Público - 2 de Junho

Contrato Entre Concorrentes e Endemol Levanta Dúvidas 
Por CATARINA GOMES E SOFIA RODRIGUES

Juristas apontam abusos

Depois de assinar o contrato com a Endemol, os concorrentes do Big Brother ficam sem quaisquer direitos de privacidade, de imagem, de direitos de autor, até Dezembro deste ano 

O contrato assinado entre os concorrentes do Big Brother e a TVI pode conter cláusulas nulas ou que, pelo menos, levantam dúvidas. A cedência de todos e quaisquer direitos ou a sua irrevogabilidade é discutível, segundo alguns juristas contactados pelo PÚBLICO. Dúvidas que levam também a Alta- Autoridade para a Comunicação Social a pedir pareceres jurídicos sobre os termos do contrato, no âmbito do processo que abriu contra a TVI pela exibição do Big Brother. 

O contrato - cujo texto integral foi ontem revelado pelo "Tal & Qual" - é dado a assinar pela Endemol (a produtora do programa) a todos os concorrentes que participam no Big Brother e impõe não só as regras dentro da casa, como a remuneração, os direitos de autor e a exploração da imagem dos participantes no programa. E exige disponibilidade total até 31 de Dezembro deste ano. 

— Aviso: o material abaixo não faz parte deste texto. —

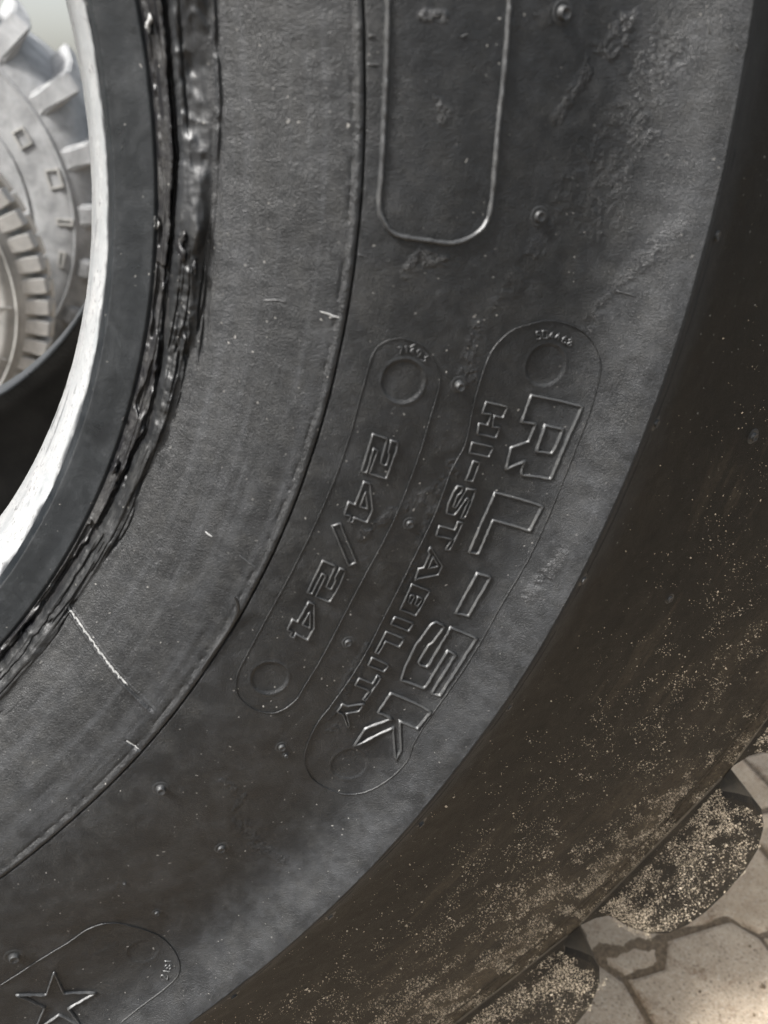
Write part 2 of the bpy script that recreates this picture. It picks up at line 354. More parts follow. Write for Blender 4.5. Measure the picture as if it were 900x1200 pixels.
CHIPS = [(347.3,15.7,9),(340.7,-54.7,8),(348.6,-63.6,14),(308.5,-158.8,9),(350.2,-58.6,8),(353.5,-70.0,8),(315.2,-137.0,3),(292.8,-185.5,3)]
BT_LOC = (-0.537, 2.18, 0.558)
TT_LOC = (-0.453, 2.75, 0.747)
TT_PH = 3.0


# ------------------------------------------------------------------ ground
G0 = 60.0
gm = mesh_np('ground', [(-G0, -G0, -0.012), (G0, -G0, -0.012), (G0, G0, -0.012), (-G0, G0, -0.012)], [(0, 1, 2, 3)], False)
ground = tag(obj('ground', gm, MAT['ground']), kind='structure')
bed_v = []
nb = 60
gx, gy = np.meshgrid(np.linspace(-0.75, 2.35, 180), np.linspace(-0.62, 1.9, 150))
gz = -0.0085 + 0.006 * fbm(gx * 30, gy * 30, 4)
V = np.stack([gx, gy, gz], -1).reshape(-1, 3)
bed = tag(obj('joint_sand', mesh_np('joint_sand', V, grid_faces(150, 180)), MAT['bed'], ground), kind='stuff')

# interlocking concrete pavers: rows with a stepped (trapezoid) edge, half-offset running bond
PL, PH = 0.20, 0.142


def zig(x):
    t = ((x - 0.866) / PL) % 1.0
    if t < 0.50: return 0.0
    if t < 0.62: return -0.032 * (t - 0.50) / 0.12
    if t < 0.88: return -0.032
    return -0.032 * (1 - (t - 0.88) / 0.12)


def paver_mesh(seed):
    r = random.Random(seed)
    x0, x1 = 0.889 - PL, 0.889
    if seed % 2: x0, x1 = x0 + PL / 2, x1 + PL / 2
    brk = sorted([x0, x1] + [b for k in range(-3, 4) for b in [0.866 + PL * (k + t) for t in (0, 0.5, 0.62, 0.88)] if x0 + 1e-4 < b < x1 - 1e-4])
    cx = (x0 + x1) / 2
    gap = 0.0032
    top = [(x, zig(x) + PH - gap) for x in brk]
    bot = [(x, zig(x) + gap) for x in reversed(brk)]
    poly = bot + top
    poly = [(min(max(x, x0 + gap), x1 - gap) - cx, y) for x, y in poly]
    bm = bmesh.new()
    rings = []
    n = len(poly)
    cxm = sum(p[0] for p in poly) / n; cym = sum(p[1] for p in poly) / n
    for inset, z in ((0.0, -0.06), (0.0, -0.0062), (0.0022, -0.0018), (0.0060, 0.0)):
        ring = []
        for (x, y) in poly:
            dx = x - cxm; dy = y - cym
            k = inset
            ring.append(bm.verts.new((x - math.copysign(min(k, abs(dx)), dx), y - math.copysign(min(k, abs(dy)), dy), z + (r.uniform(-.0004, .0004) if z > -.01 else 0))))
        rings.append(ring)
    for a, b in zip(rings[:-1], rings[1:]):
        for i in range(n):
            bm.faces.new((a[i], a[(i + 1) % n], b[(i + 1) % n], b[i]))
    bm.faces.new(rings[-1])
    bmesh.ops.recalc_face_normals(bm, faces=bm.faces)
    me = bpy.data.meshes.new('paving_stone')
    bm.to_mesh(me); bm.free()
    return me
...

Para Pedro Biscaia, advogado e membro da comissão dos direitos humanos da Ordem dos Advogados, um contrato onde os concorrentes "cedem todos os quaisquer direitos" "desvirtua princípios que fundam a própria pessoa: o direito à imagem, à privacidade, à dignidade. Abdicam do ser individual, de toda a autonomia". Na opinião do jurista, o legislador deve intervir e regulamentar estas situações, porque considera que são direitos "irrenunciáveis": "Estamos a dizer que é lícito a pessoa abdicar de princípios." "Há limites", diz, acrescentando que são fenómenos sociais novos que devem ser estudados e "não deve haver liberdade contratual tão expressa". 

Por outro lado, considera, por exemplo, que a cláusula onde se excluem responsabilidades por danos causados "é duvidosa". A empresa está a isentar-se de responsabilidades, quando, mesmo não havendo intenção, toda a situação do programa que é por ela criada e certas circunstâncias que são fomentadas, para chamar público, podem, por si só, deixar sequelas. 

Para Francisco Teixeira da Mota, especialista em direito da comunicação, a única cláusula que se pode considerar nula é a que se refere à transmissão de imagens e sons a partir da casa que tem de ser autorizada de forma "expressa, incondicional e irrevogável". "As pessoas são livres de dispor da sua privacidade, mas não me parece que o possam fazer irrevogavelmente", afirmou. É que, adianta, "estão em causa direitos e valores relacionados com a intimidade e privacidade, sobre os quais a pessoa pode voltar atrás, desde que possa indemnizar a outra parte pelos prejuízos causados". De uma forma global, o jurista sublinha a disponibilidade brutal que o contrato exige dos concorrentes, numa espécie de "escravatura legal". 

Toda a limitação voluntária ao exercício dos direitos de personalidade só é nula, se for contrária aos princípios da ordem pública, diz o Código Civil (artigo 81º), quando prevê "a limitação voluntária dos direitos de personalidade". Para Daniel Reis, jurista que trabalha na área do direito dos "media" num escritório lisboeta, no contrato entre a Endemol e os concorrentes do Big Brother, esta norma não é violada. Considera que existe um consentimento informado - o concorrente sabe que vão ser violados os direitos à privacidade, à imagem, que vai ceder direitos patrimoniais durante um ano. 

Embora juridicamente não lhe aponte falhas, não deixa de referir que o contrato "é muito pesado" para o concorrente, porque deixa a Endemol como muitos direitos "a nível financeiro e de controlo", mas não apresenta nada de ilegal. "Este tipo de contrato foi elaborado com cuidado" e inclui mesmo uma cláusula "não muito vulgar em contratos em Portugal": onde se lê "tempo para reflectir sobre a matéria", fica assente o dia em que o documento foi entregue ao concorrente e que foi alertado para se aconselhar legalmente antes de o assinar. "É mais uma forma de a Endemol se proteger." 

No que pode ser "discutível", refere a exoneração de responsabilidades da Endemol, caso haja "danos morais, físicos e materiais" "que possam ter resultado da participação no programa". Aqui fica dito que, mesmo que alguém fique com problemas mentais ou aconteça "algo de muito extremo" devido ao programa, o concorrente não tem o direito de processar a Endemol. 

Mas uma coisa "é o contrato, outra é a realidade do programa". Admite que o comportamento do produtor do programa poderá dar azo a responsabilidade, se, por exemplo, se humilhar piscologicamente o concorrente; tem é que haver essa intenção explícita.